→ **Instruction**: Copy verbatim the block of lines in the entries below whose first line contains "mb = MB(); mb.box(RB, -0.6, 5.3, 0, RC, -0.1, 0, M_RSKY);" and whose last line contains "1.2, 0.3, 42, z=RC-0.01, col=(1.0, 0.99, 0.97))". Leave out all other lines.

→ **Data extracted from a collection**:
* * * * * * * * *

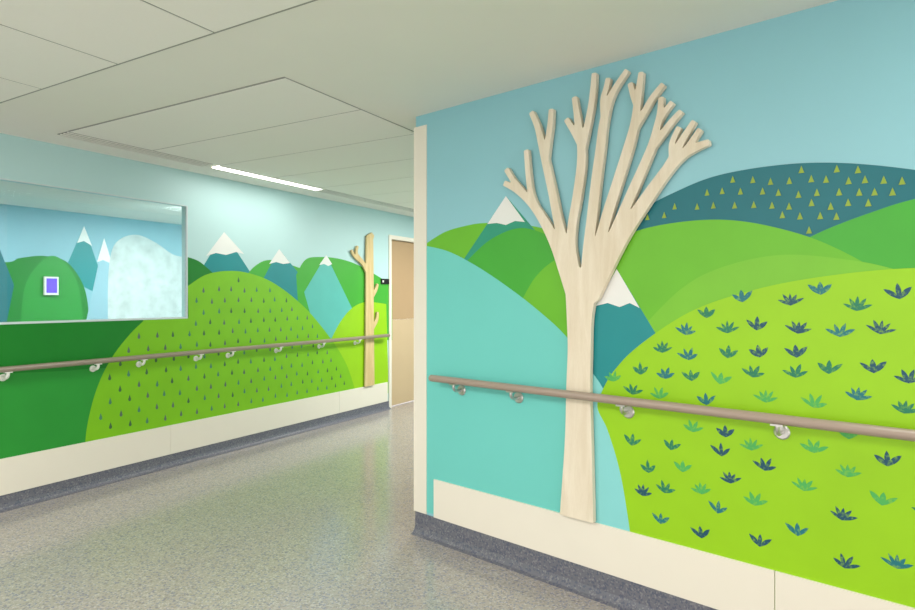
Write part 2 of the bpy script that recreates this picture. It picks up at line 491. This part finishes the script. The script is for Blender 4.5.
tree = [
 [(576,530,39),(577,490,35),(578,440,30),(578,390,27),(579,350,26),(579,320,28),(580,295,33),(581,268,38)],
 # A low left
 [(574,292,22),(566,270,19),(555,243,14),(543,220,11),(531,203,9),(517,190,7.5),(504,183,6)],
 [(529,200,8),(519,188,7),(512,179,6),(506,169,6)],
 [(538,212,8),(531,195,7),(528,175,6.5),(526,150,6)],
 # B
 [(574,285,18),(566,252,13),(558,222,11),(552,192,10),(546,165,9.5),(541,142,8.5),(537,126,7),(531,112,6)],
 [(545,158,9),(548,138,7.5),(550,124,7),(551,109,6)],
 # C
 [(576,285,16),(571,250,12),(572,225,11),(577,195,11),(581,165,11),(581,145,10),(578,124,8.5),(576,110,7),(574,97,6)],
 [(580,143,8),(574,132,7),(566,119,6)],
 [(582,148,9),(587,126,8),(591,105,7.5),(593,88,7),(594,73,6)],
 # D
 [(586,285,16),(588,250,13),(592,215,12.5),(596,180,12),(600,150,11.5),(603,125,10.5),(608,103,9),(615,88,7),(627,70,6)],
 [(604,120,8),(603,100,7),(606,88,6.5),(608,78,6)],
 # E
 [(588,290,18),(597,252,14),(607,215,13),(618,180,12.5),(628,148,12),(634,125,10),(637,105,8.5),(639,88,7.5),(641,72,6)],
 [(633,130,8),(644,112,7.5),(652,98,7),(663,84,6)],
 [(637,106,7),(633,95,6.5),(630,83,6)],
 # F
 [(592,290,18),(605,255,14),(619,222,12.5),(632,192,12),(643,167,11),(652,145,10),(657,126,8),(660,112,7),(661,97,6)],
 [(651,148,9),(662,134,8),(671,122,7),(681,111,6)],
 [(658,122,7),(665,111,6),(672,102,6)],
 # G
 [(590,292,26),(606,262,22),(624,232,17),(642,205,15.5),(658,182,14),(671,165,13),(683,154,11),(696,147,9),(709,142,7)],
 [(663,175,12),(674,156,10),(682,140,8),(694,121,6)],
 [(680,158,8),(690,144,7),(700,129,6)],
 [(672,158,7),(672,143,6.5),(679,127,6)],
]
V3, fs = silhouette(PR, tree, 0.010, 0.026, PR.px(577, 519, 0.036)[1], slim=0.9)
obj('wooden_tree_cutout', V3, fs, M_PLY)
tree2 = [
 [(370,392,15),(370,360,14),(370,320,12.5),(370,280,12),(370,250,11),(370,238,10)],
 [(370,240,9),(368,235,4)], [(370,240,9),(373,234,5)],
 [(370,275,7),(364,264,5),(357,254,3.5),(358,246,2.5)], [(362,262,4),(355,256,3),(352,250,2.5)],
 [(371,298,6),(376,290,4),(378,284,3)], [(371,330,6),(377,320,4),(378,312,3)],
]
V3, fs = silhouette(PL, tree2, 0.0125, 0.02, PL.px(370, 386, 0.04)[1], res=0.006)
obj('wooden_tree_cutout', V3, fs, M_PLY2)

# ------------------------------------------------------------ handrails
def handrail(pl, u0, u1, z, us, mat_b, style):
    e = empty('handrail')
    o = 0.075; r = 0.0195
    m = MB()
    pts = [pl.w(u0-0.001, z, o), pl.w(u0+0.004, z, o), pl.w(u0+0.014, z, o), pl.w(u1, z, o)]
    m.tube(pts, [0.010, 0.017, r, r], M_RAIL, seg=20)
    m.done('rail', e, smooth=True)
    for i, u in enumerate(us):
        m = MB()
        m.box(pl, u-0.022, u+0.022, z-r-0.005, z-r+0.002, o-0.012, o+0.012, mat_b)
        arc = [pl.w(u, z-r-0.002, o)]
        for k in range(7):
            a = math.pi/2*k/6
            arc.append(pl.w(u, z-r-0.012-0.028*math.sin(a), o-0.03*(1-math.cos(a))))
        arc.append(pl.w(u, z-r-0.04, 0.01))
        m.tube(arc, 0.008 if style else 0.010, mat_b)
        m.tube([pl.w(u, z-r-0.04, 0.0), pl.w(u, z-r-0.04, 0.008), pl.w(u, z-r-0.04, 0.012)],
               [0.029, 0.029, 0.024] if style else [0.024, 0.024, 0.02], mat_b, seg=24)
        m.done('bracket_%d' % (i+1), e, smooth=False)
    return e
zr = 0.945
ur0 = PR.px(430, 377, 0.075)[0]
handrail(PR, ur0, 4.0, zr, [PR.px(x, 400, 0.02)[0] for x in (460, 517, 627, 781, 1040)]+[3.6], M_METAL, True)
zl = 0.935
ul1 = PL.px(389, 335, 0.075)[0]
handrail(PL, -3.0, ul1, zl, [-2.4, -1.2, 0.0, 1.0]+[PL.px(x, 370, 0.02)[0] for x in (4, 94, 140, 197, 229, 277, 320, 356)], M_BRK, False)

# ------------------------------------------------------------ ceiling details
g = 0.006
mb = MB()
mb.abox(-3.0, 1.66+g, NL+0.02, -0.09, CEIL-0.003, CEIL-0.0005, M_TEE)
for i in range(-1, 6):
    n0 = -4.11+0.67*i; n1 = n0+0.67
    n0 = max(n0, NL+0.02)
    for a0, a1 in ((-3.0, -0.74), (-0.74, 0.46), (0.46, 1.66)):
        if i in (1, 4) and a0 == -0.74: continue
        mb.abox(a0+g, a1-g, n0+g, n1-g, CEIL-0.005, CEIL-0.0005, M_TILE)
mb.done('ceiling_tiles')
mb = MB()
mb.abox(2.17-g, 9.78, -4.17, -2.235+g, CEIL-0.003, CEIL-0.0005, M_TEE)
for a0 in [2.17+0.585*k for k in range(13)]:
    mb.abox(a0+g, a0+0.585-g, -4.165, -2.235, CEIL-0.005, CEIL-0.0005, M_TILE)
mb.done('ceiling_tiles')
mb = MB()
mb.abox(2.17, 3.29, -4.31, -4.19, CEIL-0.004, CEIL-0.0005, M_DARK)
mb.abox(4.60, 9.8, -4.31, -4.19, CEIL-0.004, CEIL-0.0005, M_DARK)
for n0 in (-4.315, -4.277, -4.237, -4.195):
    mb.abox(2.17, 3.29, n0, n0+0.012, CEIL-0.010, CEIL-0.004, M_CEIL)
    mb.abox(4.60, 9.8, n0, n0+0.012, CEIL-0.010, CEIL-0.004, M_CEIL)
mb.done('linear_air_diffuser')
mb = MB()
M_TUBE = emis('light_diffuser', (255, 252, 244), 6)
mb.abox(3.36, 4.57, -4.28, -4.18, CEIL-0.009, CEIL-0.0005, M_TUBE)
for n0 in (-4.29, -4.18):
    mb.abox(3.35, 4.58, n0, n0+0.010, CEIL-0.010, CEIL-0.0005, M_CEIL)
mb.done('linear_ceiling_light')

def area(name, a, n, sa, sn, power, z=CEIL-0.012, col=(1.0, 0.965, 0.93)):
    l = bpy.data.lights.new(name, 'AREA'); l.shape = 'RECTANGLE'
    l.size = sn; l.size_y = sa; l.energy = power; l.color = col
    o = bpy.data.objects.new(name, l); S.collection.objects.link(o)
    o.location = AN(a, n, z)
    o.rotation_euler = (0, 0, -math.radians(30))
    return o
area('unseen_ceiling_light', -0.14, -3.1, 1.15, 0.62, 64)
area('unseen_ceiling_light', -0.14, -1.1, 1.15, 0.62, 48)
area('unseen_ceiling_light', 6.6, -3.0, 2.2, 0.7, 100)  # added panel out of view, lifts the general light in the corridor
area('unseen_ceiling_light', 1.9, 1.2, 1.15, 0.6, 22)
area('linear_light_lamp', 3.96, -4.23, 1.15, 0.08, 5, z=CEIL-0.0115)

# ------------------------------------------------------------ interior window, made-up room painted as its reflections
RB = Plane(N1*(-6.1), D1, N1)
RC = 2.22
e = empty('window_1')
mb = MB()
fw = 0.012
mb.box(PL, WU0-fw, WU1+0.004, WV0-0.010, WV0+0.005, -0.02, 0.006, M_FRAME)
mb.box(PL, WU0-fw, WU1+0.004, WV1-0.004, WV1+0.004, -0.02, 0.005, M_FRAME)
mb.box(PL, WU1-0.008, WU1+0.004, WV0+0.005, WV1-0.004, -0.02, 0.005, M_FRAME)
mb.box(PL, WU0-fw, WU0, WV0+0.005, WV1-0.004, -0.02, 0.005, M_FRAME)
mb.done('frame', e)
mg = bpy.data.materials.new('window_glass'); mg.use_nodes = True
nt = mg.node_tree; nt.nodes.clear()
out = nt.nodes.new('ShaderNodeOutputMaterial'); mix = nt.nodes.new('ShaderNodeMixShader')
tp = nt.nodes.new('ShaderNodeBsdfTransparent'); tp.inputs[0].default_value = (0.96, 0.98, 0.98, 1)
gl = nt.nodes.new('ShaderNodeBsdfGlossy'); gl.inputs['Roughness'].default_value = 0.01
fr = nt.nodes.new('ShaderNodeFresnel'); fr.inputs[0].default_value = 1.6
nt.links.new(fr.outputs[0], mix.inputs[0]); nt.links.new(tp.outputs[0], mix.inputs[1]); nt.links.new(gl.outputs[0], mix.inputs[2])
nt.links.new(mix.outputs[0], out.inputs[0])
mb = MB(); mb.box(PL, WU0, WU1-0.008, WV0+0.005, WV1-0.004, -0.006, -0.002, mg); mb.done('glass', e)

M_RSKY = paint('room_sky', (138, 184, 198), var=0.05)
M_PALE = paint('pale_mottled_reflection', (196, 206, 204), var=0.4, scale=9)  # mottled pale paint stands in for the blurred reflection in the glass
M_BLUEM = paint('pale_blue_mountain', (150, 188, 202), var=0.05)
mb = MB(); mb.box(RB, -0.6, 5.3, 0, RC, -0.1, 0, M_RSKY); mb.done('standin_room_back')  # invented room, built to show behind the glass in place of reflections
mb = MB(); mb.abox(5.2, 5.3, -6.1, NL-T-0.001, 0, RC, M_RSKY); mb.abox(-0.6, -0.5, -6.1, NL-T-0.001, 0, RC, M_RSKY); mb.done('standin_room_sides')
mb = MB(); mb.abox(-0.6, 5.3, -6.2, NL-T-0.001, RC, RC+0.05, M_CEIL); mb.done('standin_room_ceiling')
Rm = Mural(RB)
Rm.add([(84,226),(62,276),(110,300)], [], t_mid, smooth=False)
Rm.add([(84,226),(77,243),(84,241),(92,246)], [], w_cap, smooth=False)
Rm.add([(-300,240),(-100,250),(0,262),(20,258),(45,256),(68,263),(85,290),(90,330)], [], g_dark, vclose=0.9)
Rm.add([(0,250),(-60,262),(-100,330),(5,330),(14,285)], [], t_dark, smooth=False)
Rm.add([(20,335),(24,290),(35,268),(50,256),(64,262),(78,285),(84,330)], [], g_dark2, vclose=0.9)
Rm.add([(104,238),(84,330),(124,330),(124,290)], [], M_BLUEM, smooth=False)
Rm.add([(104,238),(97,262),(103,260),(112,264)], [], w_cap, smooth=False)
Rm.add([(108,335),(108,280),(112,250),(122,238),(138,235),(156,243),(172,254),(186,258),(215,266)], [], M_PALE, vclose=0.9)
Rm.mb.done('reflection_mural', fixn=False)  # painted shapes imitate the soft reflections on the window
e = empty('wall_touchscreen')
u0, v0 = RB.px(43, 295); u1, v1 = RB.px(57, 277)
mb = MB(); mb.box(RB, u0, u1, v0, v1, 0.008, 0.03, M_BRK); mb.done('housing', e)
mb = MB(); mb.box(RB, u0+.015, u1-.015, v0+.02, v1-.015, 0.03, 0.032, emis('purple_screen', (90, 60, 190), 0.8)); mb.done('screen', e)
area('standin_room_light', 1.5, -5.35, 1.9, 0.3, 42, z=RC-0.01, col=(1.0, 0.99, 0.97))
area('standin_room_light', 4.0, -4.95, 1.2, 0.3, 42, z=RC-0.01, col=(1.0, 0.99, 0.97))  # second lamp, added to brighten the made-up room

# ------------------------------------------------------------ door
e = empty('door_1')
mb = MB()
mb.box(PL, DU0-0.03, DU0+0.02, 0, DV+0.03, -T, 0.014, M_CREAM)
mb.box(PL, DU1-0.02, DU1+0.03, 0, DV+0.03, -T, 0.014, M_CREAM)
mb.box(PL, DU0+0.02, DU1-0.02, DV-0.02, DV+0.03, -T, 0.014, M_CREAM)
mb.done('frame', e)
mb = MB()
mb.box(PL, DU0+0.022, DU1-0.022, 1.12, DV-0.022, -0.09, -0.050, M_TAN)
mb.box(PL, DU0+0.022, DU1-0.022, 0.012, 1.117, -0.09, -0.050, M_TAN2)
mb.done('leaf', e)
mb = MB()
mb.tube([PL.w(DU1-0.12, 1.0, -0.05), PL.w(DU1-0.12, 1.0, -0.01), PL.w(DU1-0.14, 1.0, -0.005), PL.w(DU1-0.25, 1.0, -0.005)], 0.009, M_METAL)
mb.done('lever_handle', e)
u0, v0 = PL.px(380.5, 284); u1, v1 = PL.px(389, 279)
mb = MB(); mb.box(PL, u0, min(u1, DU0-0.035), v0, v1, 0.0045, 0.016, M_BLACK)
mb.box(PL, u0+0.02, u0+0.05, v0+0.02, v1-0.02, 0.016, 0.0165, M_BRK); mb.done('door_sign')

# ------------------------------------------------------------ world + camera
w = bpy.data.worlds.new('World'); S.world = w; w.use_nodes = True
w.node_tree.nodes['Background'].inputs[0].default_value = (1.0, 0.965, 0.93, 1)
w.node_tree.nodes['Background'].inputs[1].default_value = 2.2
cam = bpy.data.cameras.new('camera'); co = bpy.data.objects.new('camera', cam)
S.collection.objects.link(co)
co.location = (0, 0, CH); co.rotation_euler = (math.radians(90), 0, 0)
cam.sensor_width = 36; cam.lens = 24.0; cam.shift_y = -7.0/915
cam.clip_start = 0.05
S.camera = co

* * * * * * * * *

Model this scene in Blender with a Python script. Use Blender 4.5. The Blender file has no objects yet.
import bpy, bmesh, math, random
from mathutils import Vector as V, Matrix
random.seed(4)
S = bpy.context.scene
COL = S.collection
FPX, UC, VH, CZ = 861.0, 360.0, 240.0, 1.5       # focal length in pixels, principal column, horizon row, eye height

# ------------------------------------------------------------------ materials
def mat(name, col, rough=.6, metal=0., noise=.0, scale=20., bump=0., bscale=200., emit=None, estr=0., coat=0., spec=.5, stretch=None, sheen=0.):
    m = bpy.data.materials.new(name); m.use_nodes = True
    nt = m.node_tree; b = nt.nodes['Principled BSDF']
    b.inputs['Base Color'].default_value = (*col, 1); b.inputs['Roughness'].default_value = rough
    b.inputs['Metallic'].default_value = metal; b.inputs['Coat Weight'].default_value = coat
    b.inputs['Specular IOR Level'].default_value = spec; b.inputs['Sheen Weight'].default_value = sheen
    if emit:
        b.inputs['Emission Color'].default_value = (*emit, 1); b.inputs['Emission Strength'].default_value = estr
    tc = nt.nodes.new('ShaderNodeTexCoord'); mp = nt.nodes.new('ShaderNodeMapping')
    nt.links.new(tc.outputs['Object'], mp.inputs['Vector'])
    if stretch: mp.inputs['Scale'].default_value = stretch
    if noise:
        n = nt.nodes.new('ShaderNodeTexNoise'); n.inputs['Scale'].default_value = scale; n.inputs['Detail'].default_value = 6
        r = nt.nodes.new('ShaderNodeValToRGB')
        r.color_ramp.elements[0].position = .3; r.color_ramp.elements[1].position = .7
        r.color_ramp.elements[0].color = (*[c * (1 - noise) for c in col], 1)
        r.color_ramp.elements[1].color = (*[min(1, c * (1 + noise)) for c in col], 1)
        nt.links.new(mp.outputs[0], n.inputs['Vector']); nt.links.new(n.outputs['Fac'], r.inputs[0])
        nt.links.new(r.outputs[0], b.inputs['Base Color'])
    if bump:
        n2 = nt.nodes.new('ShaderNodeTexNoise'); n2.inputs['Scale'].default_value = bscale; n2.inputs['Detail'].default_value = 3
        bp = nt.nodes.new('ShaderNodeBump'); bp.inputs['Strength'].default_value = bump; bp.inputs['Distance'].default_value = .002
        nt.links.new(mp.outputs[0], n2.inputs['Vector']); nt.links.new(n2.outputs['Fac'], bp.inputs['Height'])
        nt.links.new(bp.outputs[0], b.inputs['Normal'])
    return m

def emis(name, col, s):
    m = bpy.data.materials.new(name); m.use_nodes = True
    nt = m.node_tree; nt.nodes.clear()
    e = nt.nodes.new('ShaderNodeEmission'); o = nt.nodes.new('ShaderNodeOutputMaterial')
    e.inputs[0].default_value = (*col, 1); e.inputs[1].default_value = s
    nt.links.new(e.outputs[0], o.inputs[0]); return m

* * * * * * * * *

→ **Correct result**:
mb = MB(); mb.box(RB, -0.6, 5.3, 0, RC, -0.1, 0, M_RSKY); mb.done('standin_room_back')  # invented room, built to show behind the glass in place of reflections
mb = MB(); mb.abox(5.2, 5.3, -6.1, NL-T-0.001, 0, RC, M_RSKY); mb.abox(-0.6, -0.5, -6.1, NL-T-0.001, 0, RC, M_RSKY); mb.done('standin_room_sides')
mb = MB(); mb.abox(-0.6, 5.3, -6.2, NL-T-0.001, RC, RC+0.05, M_CEIL); mb.done('standin_room_ceiling')
Rm = Mural(RB)
Rm.add([(84,226),(62,276),(110,300)], [], t_mid, smooth=False)
Rm.add([(84,226),(77,243),(84,241),(92,246)], [], w_cap, smooth=False)
Rm.add([(-300,240),(-100,250),(0,262),(20,258),(45,256),(68,263),(85,290),(90,330)], [], g_dark, vclose=0.9)
Rm.add([(0,250),(-60,262),(-100,330),(5,330),(14,285)], [], t_dark, smooth=False)
Rm.add([(20,335),(24,290),(35,268),(50,256),(64,262),(78,285),(84,330)], [], g_dark2, vclose=0.9)
Rm.add([(104,238),(84,330),(124,330),(124,290)], [], M_BLUEM, smooth=False)
Rm.add([(104,238),(97,262),(103,260),(112,264)], [], w_cap, smooth=False)
Rm.add([(108,335),(108,280),(112,250),(122,238),(138,235),(156,243),(172,254),(186,258),(215,266)], [], M_PALE, vclose=0.9)
Rm.mb.done('reflection_mural', fixn=False)  # painted shapes imitate the soft reflections on the window
e = empty('wall_touchscreen')
u0, v0 = RB.px(43, 295); u1, v1 = RB.px(57, 277)
mb = MB(); mb.box(RB, u0, u1, v0, v1, 0.008, 0.03, M_BRK); mb.done('housing', e)
mb = MB(); mb.box(RB, u0+.015, u1-.015, v0+.02, v1-.015, 0.03, 0.032, emis('purple_screen', (90, 60, 190), 0.8)); mb.done('screen', e)
area('standin_room_light', 1.5, -5.35, 1.9, 0.3, 42, z=RC-0.01, col=(1.0, 0.99, 0.97))
area('standin_room_light', 4.0, -4.95, 1.2, 0.3, 42, z=RC-0.01, col=(1.0, 0.99, 0.97))  # second lamp, added to brighten the made-up room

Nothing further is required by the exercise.